Several thousands of youth rallying behind an online protest, #FixTheCountry campaign , hit the streets of Accra on August 2, 2021, to embark on their much-talked-about protest that was initially prohibited by the police for weeks.
However, Bawumia is seen to be projecting the agenda to win the next polls than holistically addressing the concerns of the aggrieved youth group that keeps piling pressure on the government to act in the interest of the poor.
Bawumia again tells a pro-NPP student group, TESCON, that “breaking the 8 is a political pursuit that requires us [the NPP] to gird our loins together,[and] build a strong party.”
He adds, “the President and I are committed to breaking the 8 and I implore you, cherished patriots, to commit to same.”
Caution To NDC
The main opposition party in the country, NDC, has been warned over the mantra of the NPP which they accuse of manipulating the 2020 polls in their favour.

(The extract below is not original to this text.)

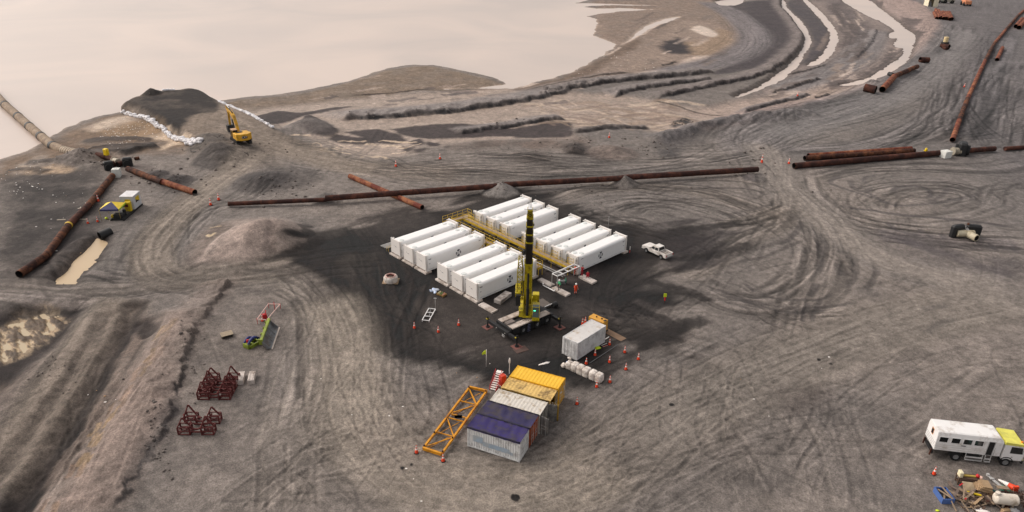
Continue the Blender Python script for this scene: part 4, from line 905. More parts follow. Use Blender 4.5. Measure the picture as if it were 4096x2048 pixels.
g.add([o3(1.865, 2.3, .7), o3(1.865, 2.3, 1.54), o3(1.64, 2.9, 1.54), o3(1.64, 2.9, .7)], [(0, 1, 2, 3)], M=up); g.add([o3(1.635, 2.92, .7), o3(1.635, 2.92, 1.54), o3(1.235, 3.47, 1.54), o3(1.235, 3.47, .7)], [(0, 1, 2, 3)], M=up); g.add([o3(1.15, 3.508, .7), o3(1.15, 3.508, 1.54), o3(.5, 3.508, 1.54), o3(.5, 3.508, .7)], [(0, 1, 2, 3)], M=up)
g.add([o3(1.6, 2.3, 1.627), o3(.2, 2.3, 1.627), o3(.2, 3.3, 1.627), o3(1.2, 3.3, 1.627)], [(0, 1, 2, 3)], M=up); g.build('cab_glass', mat('green_tinted_glass', (40, 56, 52), .15, spec=.7), cabo)
MB().box((1.50, .82, 3.06), (1.60, 1.1, 3.14), M=up @ Matrix.Translation((.06, 0, 0.08))).build('cab_screen', mat('lit_green_screen', (90, 255, 190), .5, emit=1.2), cabo)
BE = R(72); bm = up @ Matrix.Translation((-1.35, -.04, 3.25)) @ Matrix.Rotation(-BE, 4, 'Y')     # boom axis along local x
BLEN = 16.4
def bsec(x0, x1, w, name, m):
    s = w * .5; t = s * 1.05; c = s * .35
    return MB().prism([(-s, -t + c), (-s + c, -t), (s - c, -t), (s, -t + c), (s, t - c), (s - c, t), (-s + c, t), (-s, t - c)], x0, x1, M=bm).build(name, m, cr)
bsec(-.4, 7.2, 1.06, 'boom_base', YEL)
BBLK = mat('boom_black', (38, 35, 33), .4, var=.15)
for x0, x1, wd in ((7.2, 11.0, .94), (11.0, 12.35, .88), (12.35, 13.7, .82), (13.7, 15.0, .76)):
    s_ = bsec(x0, x1, wd, 'boom_section', BBLK)
    cq = wd * .5 + .05; MB().prism([(-cq, -cq), (cq, -cq), (cq, cq), (-cq, cq)], x1 - .14, x1 + .06, M=bm).build('collar', YEL, s_)
MB().prism([(-.57, -.57), (.57, -.57), (.57, .57), (-.57, .57)], 7.0, 7.22, M=bm).build('collar', YEL, cr)
bh = MB(); bh.prism([(-.31, -.34), (.31, -.34), (.31, .34), (-.31, .34)], 15.0, 15.5, M=bm)
for y in (-.3, .3): bh.prism([(15.4, .34), (15.4, -.5), (16.2, -.55), (16.55, -.1), (16.3, .34)], y - .03, y + .03, 'y', M=bm)
hd = bh.build('boom_head', YEL, cr)
sv = MB()
for y in (-.15, 0, .15): sv.tube((16.1, y - .04, -.25), (16.1, y + .04, -.25), .26, 16, M=bm)
sv.build('sheave', DARK, hd)
an = MB()
for y in (-.16, .02, .16): an.bar((16.35, y, .1), (17.0, y, .12), .05, M=bm)
an.bar((16.0, -.75, .2), (16.0, .75, .2), .035, M=bm); an.build('mast_pin', DARK, hd)
chv = MB()
for k in range(3):
    for sy in (-1, 1): chv.add([(15.45 + k * .28, 0, -.57), (15.58 + k * .28, 0, -.57), (15.85 + k * .28, sy * .32, -.57), (15.72 + k * .28, sy * .32, -.57)], [(0, 1, 2, 3) if sy > 0 else (3, 2, 1, 0)])
MB().box((15.3, -.33, -.56), (16.5, .33, -.5), M=bm).build('striped_plate', YEL, hd)
chv2 = MB(); chv2.add(chv.v, chv.f, M=bm); chv2.build('chevron', DARK, hd)
# lift ram
a_ = up @ Vector((1.25, -.04, 2.25)); b_ = bm @ Vector((5.6, 0, -.48))
MB().tube(a_, a_.lerp(b_, .62), .2, 14).build('lift_cylinder', BLACKP, cr); MB().tube(a_.lerp(b_, .6), b_, .13, 12).build('cylinder_rod', DARK, cr)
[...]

Former National Organiser NDC, Yaw Boateng Gyan cautioned the leadership of the umbrella family on the alert and face the NPP squarely.
He said with compelling ideas that resonate with Ghanaians, they can win the 2024 polls but hastened that they need to be careful about ‘Breaking the 8’.
Speaking on Dwaboase on Power FM hosted by Oheneba Boamah Bennieh, Gyan, one of the leading members of the NDC cautioned his top officials not to joke with the NPP’s plan.
The NDC lost the 2020 elections to Nana Akufo-Addo who is serving a second term after beating former president John Mahama by a little over 500,000 votes in December last year.
After three months of litigation, the Supreme Court upheld the victory of Akufo-Addo and the NPP in an election that was characterised by pockets of violence in some parts of the country that led to the death of at least 5 persons in Techiman South and Ablekuma Central.
The NDC holds the view that the election was rigged to favour the NPP but the governing party insists they won on fairgrounds, calling for an all hand on deck approach to retain power beyond 2024.
But Yaw Boateng Gyan argues that “Break the 8′ can break the NDC in the sense that the NPP is planning to use every means necessary to retain power despite the hardships that have led to series of agitations in the country.
“I have heard these people [the NPP] talk about ‘break the 8’ campaign aimed at us,” he said “These people are dangerous and whatever they say they will do, they are able to do it.”
He said if the NDC does not review their election strategy, the NPP can triumph over them through spurious means, citing the violence recorded during the last elections.
“They are not saying they will break the 8 for saying sake,” Boateng Gyan insisted.